**Goal:**
Give back exactly the lines from the beginning of the listing below to the line holding "scene.camera = cam", both ends included; the pictures stay out.

* START Recorded data *

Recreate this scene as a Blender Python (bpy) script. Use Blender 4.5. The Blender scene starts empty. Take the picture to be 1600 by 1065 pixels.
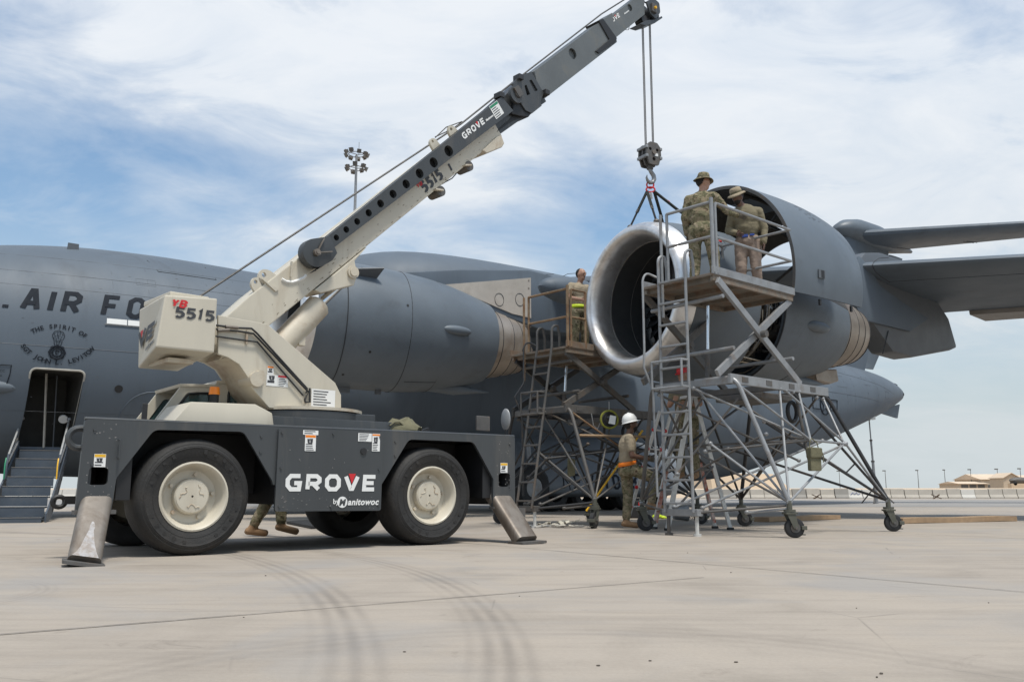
import bpy, bmesh, math, random
from mathutils import Vector, Matrix
random.seed(7)
V = Vector
R = math.radians
scene = bpy.context.scene
COL = scene.collection

# ------------------------------------------------------------------ camera
HC = 0.58
PITCH = math.atan(234 / 1380)
cam_data = bpy.data.cameras.new('camera')
cam = bpy.data.objects.new('camera', cam_data)
COL.objects.link(cam)
cam.location = (0, 0, HC)
cam.rotation_euler = (math.pi / 2 + PITCH, 0, 0)
cam_data.sensor_width = 36
cam_data.lens = 36 * 1380 / 1600
cam_data.clip_end = 6000
scene.camera = cam

# ------------------------------------------------------------------ sky and sun
SUN_EL, SUN_AZ = R(70), R(150)        # azimuth measured clockwise from +Y (the view direction)
world = bpy.data.worlds.new('World')
scene.world = world
world.use_nodes = True
wn, wl = world.node_tree.nodes, world.node_tree.links
wn.clear()
def N(nodes, kind, **kw):
    n = nodes.new(kind)
    for k, v in kw.items():
        setattr(n, k, v)
    return n
def ramp(nodes, links, fac, stops):
    r = nodes.new('ShaderNodeValToRGB')
    while len(r.color_ramp.elements) < len(stops):
        r.color_ramp.elements.new(0.5)
    for e, (p, c) in zip(r.color_ramp.elements, stops):
        e.position = p
        e.color = c if len(c) == 4 else (*c, 1)
    links.new(fac, r.inputs[0])
    return r.outputs[0]
def g3(v):
    return (v, v, v)
def mathn(nodes, links, op, a, b=None, c=None, clamp=False):
    m = nodes.new('ShaderNodeMath'); m.operation = op; m.use_clamp = clamp
    for i, x in enumerate((a, b, c)):
        if x is None: continue
        if isinstance(x, (int, float)): m.inputs[i].default_value = x
        else: links.new(x, m.inputs[i])
    return m.outputs[0]
def mixn(nodes, links, fac, a, b, blend='MIX'):
    m = nodes.new('ShaderNodeMix'); m.data_type = 'RGBA'; m.blend_type = blend
    for i, x in ((0, fac), (6, a), (7, b)):
        if isinstance(x, (int, float)): m.inputs[i].default_value = x
        elif isinstance(x, (tuple, list)): m.inputs[i].default_value = x if len(x) == 4 else (*x, 1)
        else: links.new(x, m.inputs[i])
    return m.outputs[2]
def noise(nodes, links, vec, scale, detail=4, rough=.5, dist=0):
    t = nodes.new('ShaderNodeTexNoise')
    t.inputs['Scale'].default_value = scale; t.inputs['Detail'].default_value = detail
    t.inputs['Roughness'].default_value = rough; t.inputs['Distortion'].default_value = dist
    if vec is not None: links.new(vec, t.inputs['Vector'])
    return t.outputs[0]

sky = N(wn, 'ShaderNodeTexSky', sky_type='NISHITA')
sky.sun_disc = False
sky.sun_elevation = SUN_EL
sky.sun_rotation = SUN_AZ
sky.altitude = 10; sky.air_density = 1.0; sky.dust_density = 2.2; sky.ozone_density = 1.6
tc = N(wn, 'ShaderNodeTexCoord')
sep = N(wn, 'ShaderNodeSeparateXYZ'); wl.new(tc.outputs['Generated'], sep.inputs[0])
zz = mathn(wn, wl, 'ADD', mathn(wn, wl, 'MAXIMUM', sep.outputs[2], 0.0), 0.22)
cx = mathn(wn, wl, 'DIVIDE', sep.outputs[0], zz); cy = mathn(wn, wl, 'DIVIDE', sep.outputs[1], zz)
comb = N(wn, 'ShaderNodeCombineXYZ'); wl.new(cx, comb.inputs[0]); wl.new(cy, comb.inputs[1])
mp = N(wn, 'ShaderNodeMapping'); wl.new(comb.outputs[0], mp.inputs[0])
mp.inputs['Rotation'].default_value = (0, 0, R(-34)); mp.inputs['Scale'].default_value = (0.80, 1.15, 1)
mp.inputs['Location'].default_value = (4.4, 5.0, 0)
n1 = noise(wn, wl, mp.outputs[0], 0.9, 6, .52, .35)
n2 = noise(wn, wl, mp.outputs[0], 3.6, 7, .62, .6)
cl = mathn(wn, wl, 'ADD', mathn(wn, wl, 'MULTIPLY', n1, 0.82), mathn(wn, wl, 'MULTIPLY', n2, 0.24))
mask = ramp(wn, wl, cl, [(0.42, g3(0.04)), (0.52, g3(.42)), (0.61, g3(.98))])
shade = ramp(wn, wl, n2, [(0.3, (.70, .78, .88)), (0.62, (.86, .90, .95))])
skyc = mixn(wn, wl, 1.0, sky.outputs[0], (0.112, 0.153, 0.168), 'MULTIPLY')
c1 = mixn(wn, wl, mask, skyc, shade)
haze = ramp(wn, wl, sep.outputs[2], [(0.0, g3(.97)), (0.10, g3(.80)), (0.28, g3(0.18)), (.45, g3(0))])
c2 = mixn(wn, wl, haze, c1, (.62, .68, .70))
bg = N(wn, 'ShaderNodeBackground'); bg.inputs[1].default_value = 1.0
wl.new(c2, bg.inputs[0])
wo = N(wn, 'ShaderNodeOutputWorld'); wl.new(bg.outputs[0], wo.inputs[0])

sun_d = bpy.data.lights.new('sun', 'SUN'); sun_d.energy = 3.7; sun_d.angle = R(10); sun_d.color = (1, .955, .88)
sun = bpy.data.objects.new('sun', sun_d); COL.objects.link(sun)
sdir = V((math.sin(SUN_AZ) * math.cos(SUN_EL), math.cos(SUN_AZ) * math.cos(SUN_EL), math.sin(SUN_EL)))
sun.rotation_euler = (-sdir).to_track_quat('-Z', 'Y').to_euler()
sun.location = (0, 0, 60)

vs = scene.view_settings
vs.view_transform = 'Standard'; vs.look = 'None'; vs.exposure = 0; vs.gamma = 1; vs.use_curve_mapping = False

# ------------------------------------------------------------------ materials
MATS = {}
def mat(name, col, rough=.55, metal=0.0, var=.10, scale=2.5, bump=.0, bscale=40, dirt=None, dirt_amt=.5, dscale=1.5, streak=False, spec=.5):
    """painted / worn surface: base colour with tonal drift, grime or rust patches and fine relief"""
    m = bpy.data.materials.new(name); m.use_nodes = True
    n, l = m.node_tree.nodes, m.node_tree.links
    b = n['Principled BSDF']
    b.inputs['Metallic'].default_value = metal
    b.inputs['Specular IOR Level'].default_value = spec
    tcn = n.new('ShaderNodeTexCoord'); vec = tcn.outputs['Object']
    if streak:
        mpn = n.new('ShaderNodeMapping'); mpn.inputs['Scale'].default_value = (1, 1, .18); l.new(vec, mpn.inputs[0]); vec = mpn.outputs[0]
    na = noise(n, l, vec, scale, 6, .6)
    dark = tuple(max(0, c * (1 - var)) for c in col); light = tuple(c * (1 + var) for c in col)
    c = ramp(n, l, na, [(.3, dark), (.7, light)])
    if dirt:
        nd = noise(n, l, vec, dscale, 8, .68, .4)
        lo = .62 - .3 * dirt_amt
        msk = ramp(n, l, nd, [(lo, g3(0)), (lo + .16, g3(min(1, .35 + dirt_amt * .6)))])
        c = mixn(n, l, msk, c, dirt)
    l.new(c, b.inputs['Base Color'])
    nr = noise(n, l, vec, scale * 3.1, 5, .6)
    rr = n.new('ShaderNodeMapRange'); l.new(nr, rr.inputs[0])
    rr.inputs['To Min'].default_value = max(.03, rough - .12); rr.inputs['To Max'].default_value = min(1, rough + .14)
    l.new(rr.outputs[0], b.inputs['Roughness'])
    if bump:
        nb = noise(n, l, vec, bscale, 4, .6)
        bp = n.new('ShaderNodeBump'); bp.inputs['Strength'].default_value = bump; bp.inputs['Distance'].default_value = .02
        l.new(nb, bp.inputs['Height']); l.new(bp.outputs[0], b.inputs['Normal'])
    MATS[name] = m
    return m
def camo(name):
    m = bpy.data.materials.new(name); m.use_nodes = True
    n, l = m.node_tree.nodes, m.node_tree.links
    b = n['Principled BSDF']; b.inputs['Roughness'].default_value = .92; b.inputs['Specular IOR Level'].default_value = .15
    tcn = n.new('ShaderNodeTexCoord'); vec = tcn.outputs['Object']
    a1 = noise(n, l, vec, 7, 3, .55, .6); a2 = noise(n, l, vec, 11, 3, .5, 1.0)
    mp2 = n.new('ShaderNodeMapping'); mp2.inputs['Location'].default_value = (5, 3, 9); l.new(vec, mp2.inputs[0])
    a3 = noise(n, l, mp2.outputs[0], 20, 2, .5, 1.2)
    c = ramp(n, l, a1, [(.40, (.235, .19, .125)), (.50, (.155, .145, .085)), (.60, (.275, .23, .16))])
    c = mixn(n, l, ramp(n, l, a2, [(.57, g3(0)), (.60, g3(1))]), c, (.095, .092, .052))
    c = mixn(n, l, ramp(n, l, a3, [(.62, g3(0)), (.64, g3(1))]), c, (.075, .052, .034))
    l.new(c, b.inputs['Base Color'])
    nb = noise(n, l, vec, 14, 4, .6, .8); bp = n.new('ShaderNodeBump'); bp.inputs['Strength'].default_value = .55; bp.inputs['Distance'].default_value = .03
    l.new(nb, bp.inputs['Height']); l.new(bp.outputs[0], b.inputs['Normal'])
    MATS[name] = m
    return m
M_air = mat('aircraft_grey_paint', (.092, .114, .140), .58, 0, .10, .6, .05, 18, (.062, .070, .080), .26, .8, streak=True, spec=.35)
M_air2 = mat('nacelle_grey_paint', (.106, .126, .147), .46, 0, .10, 1.2, .05, 18, (.070, .076, .082), .22, 1.3, spec=.4)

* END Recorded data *

**Output for this task:**
Recreate this scene as a Blender Python (bpy) script. Use Blender 4.5. The Blender scene starts empty. Take the picture to be 1600 by 1065 pixels.
import bpy, bmesh, math, random
from mathutils import Vector, Matrix
random.seed(7)
V = Vector
R = math.radians
scene = bpy.context.scene
COL = scene.collection

# ------------------------------------------------------------------ camera
HC = 0.58
PITCH = math.atan(234 / 1380)
cam_data = bpy.data.cameras.new('camera')
cam = bpy.data.objects.new('camera', cam_data)
COL.objects.link(cam)
cam.location = (0, 0, HC)
cam.rotation_euler = (math.pi / 2 + PITCH, 0, 0)
cam_data.sensor_width = 36
cam_data.lens = 36 * 1380 / 1600
cam_data.clip_end = 6000
scene.camera = cam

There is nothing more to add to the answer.